[Some records]
_ _ _ _ _ _ _
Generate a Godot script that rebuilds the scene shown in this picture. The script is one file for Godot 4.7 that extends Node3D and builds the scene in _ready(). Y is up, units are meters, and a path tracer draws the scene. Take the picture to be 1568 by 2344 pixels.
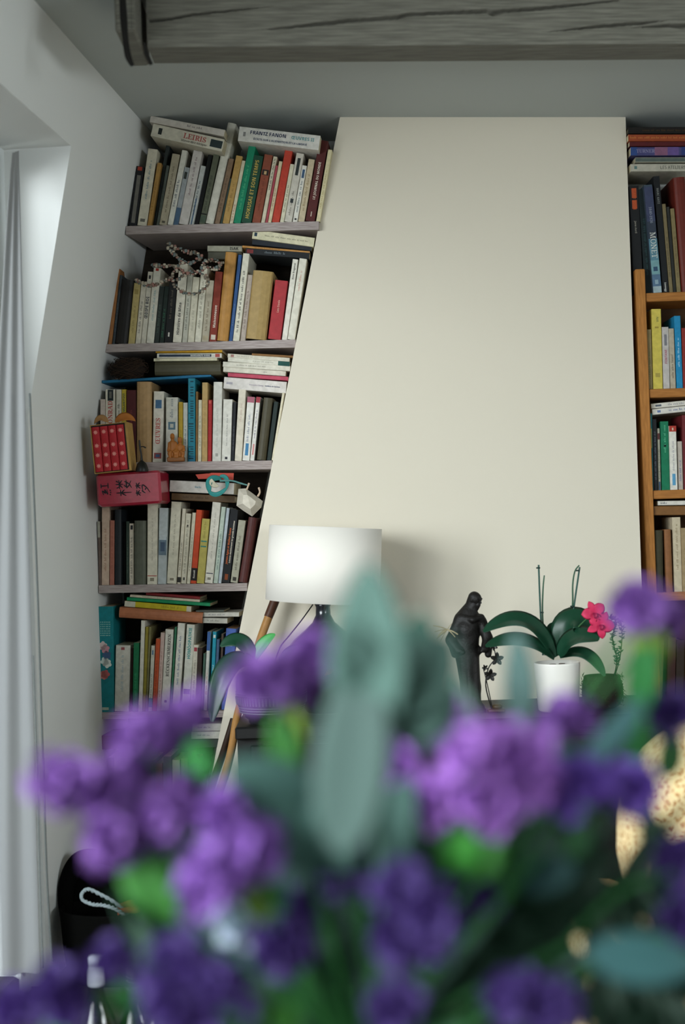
extends Node3D

const FOCAL := 3256.0            # focal length in pixels of the 1568 x 2344 frame (50 mm on film)
const EYE := Vector3(0, 1.05, 0)
var look := Basis()
var used := {}
var paints := {}
var rng := RandomNumberGenerator.new()
var row := Transform3D()         # frame of the shelf being filled: x along the board, y up, z to the room
var row_from := Vector2()
var row_to := Vector2()
var row_name := ""
var row_group := ""
var row_lean := 0.0
var row_count := 0
var row_end := "left wall"
var tex := {}
var ceiling_y := 2.14
var crop_at := Vector2()
var crop_by := 1.0

# ---------------------------------------------------------------- placing
func ray(u: float, v: float) -> Vector3:
	return look * Vector3((u - 784.0) / FOCAL, -(v - 1172.0) / FOCAL, -1.0)

func P(u: float, v: float, depth: float) -> Vector3:
	var r := ray(u, v)
	return EYE + r * (depth / -r.z)

func on_plane(u: float, v: float, at: Vector3, n: Vector3) -> Vector3:
	var r := ray(u, v)
	return EYE + r * ((at - EYE).dot(n) / r.dot(n))

func at_height(u: float, v: float, y: float) -> Vector3:
	var r := ray(u, v)
	return EYE + r * ((y - EYE.y) / r.y)

# ---------------------------------------------------------------- naming
func numbered(called: String) -> String:
	var n: int = used.get(called, 0)
	used[called] = n + 1
	return called if n == 0 else "%s_%03d" % [called, n]

func tag(o: Node3D, label: String, category: String, group := "") -> void:
	o.set_meta("label", label)
	o.set_meta("category", category)
	if group != "":
		o.set_meta("group", group)

func thing(called: String, label: String, category: String, at := Vector3.ZERO, group := "") -> Node3D:
	var o := Node3D.new()
	o.name = numbered(called)
	o.position = at
	add_child(o)
	tag(o, label, category, group)
	return o

func part(parent: Node3D, called: String, st: SurfaceTool, m: Material) -> MeshInstance3D:
	var o := MeshInstance3D.new()
	o.name = called
	st.generate_normals()
	o.mesh = st.commit()
	o.material_override = null
	o.mesh.surface_set_material(0, m)
	parent.add_child(o, true)
	return o

func struct(called: String, st: SurfaceTool, m: Material, label: String) -> MeshInstance3D:
	var o := part(self, called, st, m)
	o.set_meta("kind", "structure")
	o.set_meta("label", label)
	return o

# ---------------------------------------------------------------- materials
func noise_tex(key: String, freq: float, lo: Color, hi: Color, size := 512, octaves := 4, bump := false, kind := FastNoiseLite.TYPE_SIMPLEX_SMOOTH) -> Texture2D:
	if tex.has(key):
		return tex[key]
	var n := FastNoiseLite.new()
	n.seed = 7 + tex.size()
	n.noise_type = kind
	n.frequency = freq
	n.fractal_octaves = octaves
	var t := NoiseTexture2D.new()
	t.width = size
	t.height = size
	t.seamless = true
	t.noise = n
	if bump:
		t.as_normal_map = true
		t.bump_strength = 2.0
	else:
		var g := Gradient.new()
		g.set_color(0, lo)
		g.set_color(1, hi)
		t.color_ramp = g
	tex[key] = t
	return t

func wear() -> Texture2D:
	return noise_tex("wear", 0.02, Color(0.88, 0.88, 0.87), Color(1, 1, 1), 512, 5)

func glow(hex: String, most: float) -> Color:   # what a thin leaf or petal lets through, in its own colour
	var c := Color(hex)
	return c * (most / maxf(c.r, maxf(c.g, c.b)))

func paint(hex: String, rough := 0.75, worn := true, extra := "") -> StandardMaterial3D:
	var key := hex + str(rough) + str(worn) + extra
	if paints.has(key):
		return paints[key]
	var m := StandardMaterial3D.new()
	m.resource_name = "paint"
	m.albedo_color = Color(hex)
	m.roughness = rough
	m.metallic_specular = 0.4
	if worn:
		m.albedo_texture = wear()
		m.uv1_triplanar = true
		m.uv1_scale = Vector3(5, 5, 5)
	if extra == "leaf":
		m.backlight_enabled = true
		m.backlight = glow(hex, 0.38)
	if extra == "petal":
		m.backlight_enabled = true
		m.backlight = glow(hex, 0.42)
	if extra == "felt":
		m.metallic_specular = 0.12
	if extra == "carved":
		m.normal_enabled = true
		m.normal_texture = noise_tex("carved_bump", 0.035, Color.BLACK, Color.WHITE, 512, 4, true)
		m.normal_scale = 1.6
		m.uv1_scale = Vector3(9, 9, 9)
	if extra == "metal":
		m.metallic = 0.8
	if extra == "coat":
		m.clearcoat_enabled = true
		m.clearcoat = 0.6
		m.clearcoat_roughness = 0.15
	paints[key] = m
	return m

# wood whose grain runs along the texture's u: the noise is squeezed across it
func wood(key: String, dark: String, light: String, scale: Vector3, rough := 0.7, freq := 0.02) -> StandardMaterial3D:
	if paints.has(key):
		return paints[key]
	var m := StandardMaterial3D.new()
	m.resource_name = key
	m.albedo_texture = noise_tex(key, freq, Color(dark), Color(light), 512, 5)
	m.uv1_triplanar = true
	m.uv1_scale = scale
	m.roughness = rough
	m.metallic_specular = 0.35
	paints[key] = m
	return m

# ---------------------------------------------------------------- shapes
func shape() -> SurfaceTool:
	var st := SurfaceTool.new()
	st.begin(Mesh.PRIMITIVE_TRIANGLES)
	st.set_smooth_group(0)
	return st

func flat(st: SurfaceTool) -> SurfaceTool:
	st.set_smooth_group(-1)
	return st

# a, b, c run anticlockwise seen from outside
func tri(st: SurfaceTool, a: Vector3, b: Vector3, c: Vector3) -> void:
	st.add_vertex(a)
	st.add_vertex(c)
	st.add_vertex(b)

func quad(st: SurfaceTool, a: Vector3, b: Vector3, c: Vector3, d: Vector3) -> void:
	tri(st, a, b, c)
	tri(st, a, c, d)

func hexa(st: SurfaceTool, lo: Array, hi: Array) -> void:   # two quads, each anticlockwise seen from above (+y to the eye)
	quad(st, hi[0], hi[1], hi[2], hi[3])
	quad(st, lo[3], lo[2], lo[1], lo[0])
	for i in 4:
		var j := (i + 1) % 4
		quad(st, lo[i], lo[j], hi[j], hi[i])

func box(st: SurfaceTool, lo: Vector3, hi: Vector3, c := 0.0) -> void:
	flat(st)
	if c <= 0.0:
		hexa(st, [Vector3(lo.x, lo.y, hi.z), Vector3(hi.x, lo.y, hi.z), Vector3(hi.x, lo.y, lo.z), Vector3(lo.x, lo.y, lo.z)],
			[Vector3(lo.x, hi.y, hi.z), Vector3(hi.x, hi.y, hi.z), Vector3(hi.x, hi.y, lo.z), Vector3(lo.x, hi.y, lo.z)])
		return
	var rings := []
	for k in [[c, lo.y], [0.0, lo.y + c], [0.0, hi.y - c], [c, hi.y]]:
		var i: float = k[0]
		var y: float = k[1]
		var a := lo + Vector3(i, 0, i)
		var b := hi - Vector3(i, 0, i)
		rings.append([Vector3(a.x + c, y, b.z), Vector3(b.x - c, y, b.z), Vector3(b.x, y, b.z - c), Vector3(b.x, y, a.z + c), Vector3(b.x - c, y, a.z), Vector3(a.x + c, y, a.z), Vector3(a.x, y, a.z + c), Vector3(a.x, y, b.z - c)])
	for r in 3:
		for i in 8:
			var j := (i + 1) % 8
			quad(st, rings[r][i], rings[r][j], rings[r + 1][j], rings[r + 1][i])
	for i in range(1, 7):
		tri(st, rings[3][0], rings[3][i], rings[3][i + 1])
		tri(st, rings[0][0], rings[0][i + 1], rings[0][i])

func rings(st: SurfaceTool, loops: Array, cap_a := true, cap_b := true) -> void:   # loops of equal length joined in turn; smooth
	st.set_smooth_group(0)
	var n: int = loops[0].size()
	for r in loops.size() - 1:
		for i in n:
			var j := (i + 1) % n
			quad(st, loops[r][i], loops[r][j], loops[r + 1][j], loops[r + 1][i])
	flat(st)
	for k in 2:
		if not [cap_a, cap_b][k]:
			continue
		var loop: Array = loops[0] if k == 0 else loops[-1]
		var mid := Vector3.ZERO
		for p in loop:
			mid += p / n
		for i in n:
			var j := (i + 1) % n
			if k == 0:
				tri(st, mid, loop[j], loop[i])
			else:
				tri(st, mid, loop[i], loop[j])

func lathe(st: SurfaceTool, prof: Array, segs := 32, at := Vector3.ZERO, sx := 1.0, sz := 1.0, cap_a := true, cap_b := true) -> void:   # prof: Vector2(radius, height) from the foot up
	var loops := []
	for p in prof:
		var l := []
		for i in segs:
			var a := TAU * i / segs
			l.append(at + Vector3(cos(a) * p.x * sx, p.y, -sin(a) * p.x * sz))
		loops.append(l)
	rings(st, loops, cap_a, cap_b)

func tube(st: SurfaceTool, path: Array, radii: Array, sides := 8, smooth_path := 0) -> void:
	var pts := path
	if smooth_path > 0:
		pts = soft(path, smooth_path)
	var loops := []
	var up := Vector3(0.13, 0.2, 0.97)
	for i in pts.size():
		var t: Vector3 = (pts[mini(i + 1, pts.size() - 1)] - pts[maxi(i - 1, 0)]).normalized()
		var s := t.cross(up).normalized()
		if s.length() < 0.5:
			s = t.cross(Vector3(1, 0, 0)).normalized()
		var w := s.cross(t).normalized()
		up = w
		var f := float(i) / maxf(pts.size() - 1, 1) * (radii.size() - 1)
		var k := mini(int(f), radii.size() - 2) if radii.size() > 1 else 0
		var r: float = lerpf(radii[k], radii[k + 1], f - k) if radii.size() > 1 else radii[0]
		var l := []
		for j in sides:
			var a := TAU * j / sides
			l.append(pts[i] + (s * cos(a) + w * sin(a)) * r)
		loops.append(l)
	# loops run so that the outside is out
	for l in loops:
		l.reverse()
	rings(st, loops)

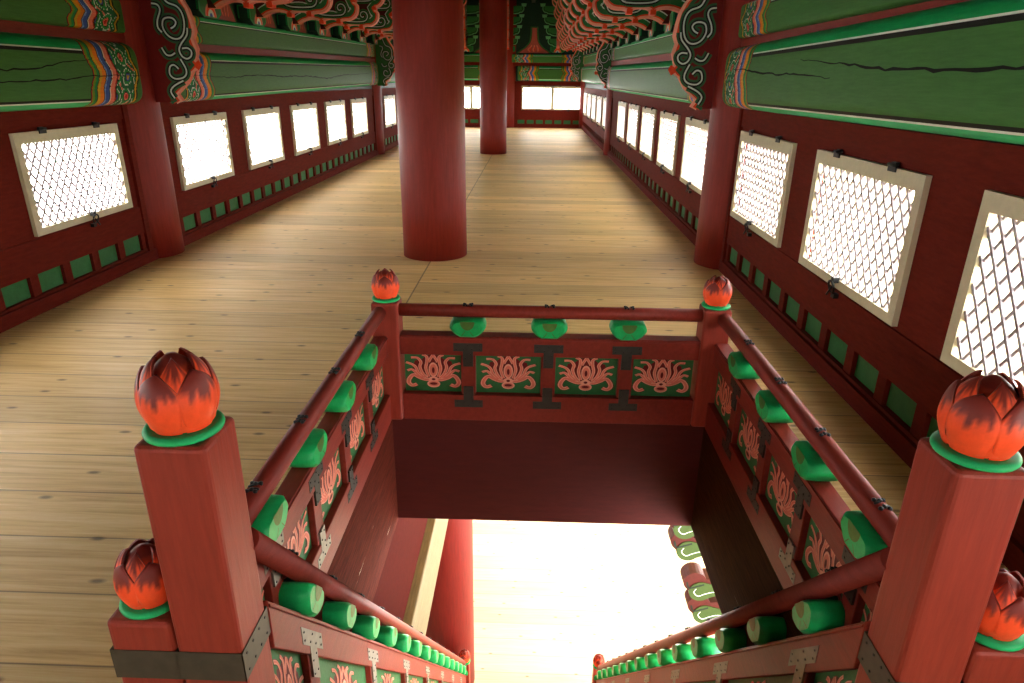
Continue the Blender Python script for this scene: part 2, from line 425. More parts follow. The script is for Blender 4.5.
_ _ _ _ _ _ _
▶ _Task goal_: Pick out every line holding the string "this" and return it.

▶ _Expected answer_:
Generate a Godot script that rebuilds the scene shown in this picture. The script is one file for Godot 4.7 that extends Node3D and builds the scene in _ready(). Y is up, units are meters, and a path tracer draws the scene. Take the picture to be 1568 by 2344 pixels.
Continue the Blender Python script for this scene: part 2, from line 425. More parts follow. The script is for Blender 4.5.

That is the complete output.